**DO THIS:**
Reproduce verbatim the lines up to and including the one with "CR = cam.rotation_euler.to_matrix()", starting from the first.

**DATA BLOCK:**
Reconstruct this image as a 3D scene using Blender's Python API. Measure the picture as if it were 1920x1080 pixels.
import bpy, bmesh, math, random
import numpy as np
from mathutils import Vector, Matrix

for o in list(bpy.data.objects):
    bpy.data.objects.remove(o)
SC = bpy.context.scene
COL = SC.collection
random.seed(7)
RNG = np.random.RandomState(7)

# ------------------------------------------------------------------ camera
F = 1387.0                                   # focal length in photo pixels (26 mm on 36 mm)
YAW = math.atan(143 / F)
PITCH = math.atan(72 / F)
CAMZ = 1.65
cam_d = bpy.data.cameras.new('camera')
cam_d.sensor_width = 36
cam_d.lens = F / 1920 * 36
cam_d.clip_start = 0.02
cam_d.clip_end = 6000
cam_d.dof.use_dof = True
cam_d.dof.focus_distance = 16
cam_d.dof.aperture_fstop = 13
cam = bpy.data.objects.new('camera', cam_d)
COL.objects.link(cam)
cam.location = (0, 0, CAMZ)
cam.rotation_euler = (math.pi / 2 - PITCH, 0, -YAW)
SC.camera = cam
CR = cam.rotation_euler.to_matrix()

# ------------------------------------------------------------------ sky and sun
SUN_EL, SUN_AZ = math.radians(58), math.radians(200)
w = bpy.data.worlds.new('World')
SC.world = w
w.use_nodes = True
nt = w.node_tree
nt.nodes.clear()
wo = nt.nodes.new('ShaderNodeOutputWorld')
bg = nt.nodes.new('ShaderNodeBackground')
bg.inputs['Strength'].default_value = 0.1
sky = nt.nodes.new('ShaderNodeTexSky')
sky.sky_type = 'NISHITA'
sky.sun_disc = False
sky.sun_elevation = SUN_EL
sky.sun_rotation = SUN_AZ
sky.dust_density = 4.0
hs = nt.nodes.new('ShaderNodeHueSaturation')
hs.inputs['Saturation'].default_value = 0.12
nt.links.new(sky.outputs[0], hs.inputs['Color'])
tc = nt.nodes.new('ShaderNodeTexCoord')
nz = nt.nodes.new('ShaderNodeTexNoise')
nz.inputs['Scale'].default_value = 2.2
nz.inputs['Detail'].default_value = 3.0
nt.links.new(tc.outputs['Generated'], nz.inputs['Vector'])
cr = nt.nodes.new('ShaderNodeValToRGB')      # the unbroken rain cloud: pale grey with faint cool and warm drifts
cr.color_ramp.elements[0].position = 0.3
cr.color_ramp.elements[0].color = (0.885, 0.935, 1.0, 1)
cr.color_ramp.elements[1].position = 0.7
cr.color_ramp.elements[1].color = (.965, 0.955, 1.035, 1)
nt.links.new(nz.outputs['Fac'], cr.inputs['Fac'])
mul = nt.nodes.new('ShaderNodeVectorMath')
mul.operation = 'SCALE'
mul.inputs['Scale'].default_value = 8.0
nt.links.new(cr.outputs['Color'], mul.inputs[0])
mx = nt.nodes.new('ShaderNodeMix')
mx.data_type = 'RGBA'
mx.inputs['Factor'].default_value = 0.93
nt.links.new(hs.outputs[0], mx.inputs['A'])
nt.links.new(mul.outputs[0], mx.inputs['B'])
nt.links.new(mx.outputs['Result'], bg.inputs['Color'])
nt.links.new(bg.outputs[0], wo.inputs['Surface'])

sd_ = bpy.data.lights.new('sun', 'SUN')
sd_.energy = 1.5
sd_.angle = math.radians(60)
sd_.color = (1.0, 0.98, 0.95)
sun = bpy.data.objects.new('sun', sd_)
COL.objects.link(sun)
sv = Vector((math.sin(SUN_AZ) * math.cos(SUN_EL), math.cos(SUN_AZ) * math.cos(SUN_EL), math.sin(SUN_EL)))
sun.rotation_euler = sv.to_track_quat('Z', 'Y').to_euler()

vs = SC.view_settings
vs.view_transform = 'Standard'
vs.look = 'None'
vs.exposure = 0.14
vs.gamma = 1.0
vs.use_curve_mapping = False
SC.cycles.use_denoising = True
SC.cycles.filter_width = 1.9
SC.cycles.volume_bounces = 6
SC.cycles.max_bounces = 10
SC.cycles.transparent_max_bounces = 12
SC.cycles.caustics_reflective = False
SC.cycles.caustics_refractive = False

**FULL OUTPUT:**
Reconstruct this image as a 3D scene using Blender's Python API. Measure the picture as if it were 1920x1080 pixels.
import bpy, bmesh, math, random
import numpy as np
from mathutils import Vector, Matrix

for o in list(bpy.data.objects):
    bpy.data.objects.remove(o)
SC = bpy.context.scene
COL = SC.collection
random.seed(7)
RNG = np.random.RandomState(7)

# ------------------------------------------------------------------ camera
F = 1387.0                                   # focal length in photo pixels (26 mm on 36 mm)
YAW = math.atan(143 / F)
PITCH = math.atan(72 / F)
CAMZ = 1.65
cam_d = bpy.data.cameras.new('camera')
cam_d.sensor_width = 36
cam_d.lens = F / 1920 * 36
cam_d.clip_start = 0.02
cam_d.clip_end = 6000
cam_d.dof.use_dof = True
cam_d.dof.focus_distance = 16
cam_d.dof.aperture_fstop = 13
cam = bpy.data.objects.new('camera', cam_d)
COL.objects.link(cam)
cam.location = (0, 0, CAMZ)
cam.rotation_euler = (math.pi / 2 - PITCH, 0, -YAW)
SC.camera = cam
CR = cam.rotation_euler.to_matrix()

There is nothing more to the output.